Consider the notion of fairness…liberals may argue that tax cuts are unfair to the poor; conservatives may argue student loan forgiveness is unfair to people who already paid their loans or didn’t take on debt. I think conservatives are possibly more skewed towards fairness, whereas liberals are more skewed towards equality. These may seem similar, but the conservative framing of fairness is usually in the context of stakeholders or having paid into the system. For example, it’s fair that people who pay more taxes also get bigger tax cuts. It’s unfair that someone who already paid their debts (having already paid into the system) doesn’t get their debts forgiven. When liberals say it’s unfair that the poor do not get as big of a tax cut, they are not so much protesting unfairness but rather inequality. It’s illogical that people who pay no taxes are entitled to a tax cut or the same-size tax cut as someone who pays a lot in taxes, yet some liberals consider this to be be a convincing argument. Many of the left’s arguments for fairness are really just disguised arguments for some sort of redistribution.

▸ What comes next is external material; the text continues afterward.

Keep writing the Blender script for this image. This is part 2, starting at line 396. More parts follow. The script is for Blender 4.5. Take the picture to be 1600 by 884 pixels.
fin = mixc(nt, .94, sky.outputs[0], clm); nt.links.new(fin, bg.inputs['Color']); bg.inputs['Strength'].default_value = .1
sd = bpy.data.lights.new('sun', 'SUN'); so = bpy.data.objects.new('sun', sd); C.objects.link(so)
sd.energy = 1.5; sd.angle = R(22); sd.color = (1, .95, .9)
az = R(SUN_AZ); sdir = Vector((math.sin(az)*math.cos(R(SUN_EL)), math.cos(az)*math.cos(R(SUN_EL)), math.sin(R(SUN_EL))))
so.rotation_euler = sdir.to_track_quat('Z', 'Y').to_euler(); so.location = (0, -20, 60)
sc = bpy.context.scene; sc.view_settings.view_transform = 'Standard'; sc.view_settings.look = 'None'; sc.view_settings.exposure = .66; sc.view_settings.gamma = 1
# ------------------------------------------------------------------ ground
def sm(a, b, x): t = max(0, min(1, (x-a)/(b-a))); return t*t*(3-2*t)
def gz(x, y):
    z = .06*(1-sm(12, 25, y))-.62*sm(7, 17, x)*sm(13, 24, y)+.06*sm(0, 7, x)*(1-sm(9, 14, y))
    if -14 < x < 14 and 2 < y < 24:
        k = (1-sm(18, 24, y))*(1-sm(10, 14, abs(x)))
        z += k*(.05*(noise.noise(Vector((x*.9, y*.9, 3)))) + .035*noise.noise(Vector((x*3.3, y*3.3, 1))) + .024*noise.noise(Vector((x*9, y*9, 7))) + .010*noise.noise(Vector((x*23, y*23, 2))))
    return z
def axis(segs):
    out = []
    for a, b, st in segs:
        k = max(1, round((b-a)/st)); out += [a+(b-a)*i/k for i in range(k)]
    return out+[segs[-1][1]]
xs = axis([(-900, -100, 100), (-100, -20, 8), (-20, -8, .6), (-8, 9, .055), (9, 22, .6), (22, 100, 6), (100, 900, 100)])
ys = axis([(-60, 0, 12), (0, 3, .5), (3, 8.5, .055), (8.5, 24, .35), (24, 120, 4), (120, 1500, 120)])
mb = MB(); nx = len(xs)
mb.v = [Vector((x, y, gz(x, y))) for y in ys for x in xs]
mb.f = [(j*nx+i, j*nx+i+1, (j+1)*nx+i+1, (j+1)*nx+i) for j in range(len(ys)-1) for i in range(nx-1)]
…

Perhaps liberals put more faith in what they perceive as ‘science and reason’ (even if the science is dubious) whereas conservatives defer to tradition and faith, but liberalism also has historicism, which is like the left-wing analogue of theistic determinism.

1 comment

  1. “For example, many conservatives seem to support drug legalization and gay marriage, unlike three decades ago. ”

    Pulled to the left. They are leftists with a speed limit. Nothing more.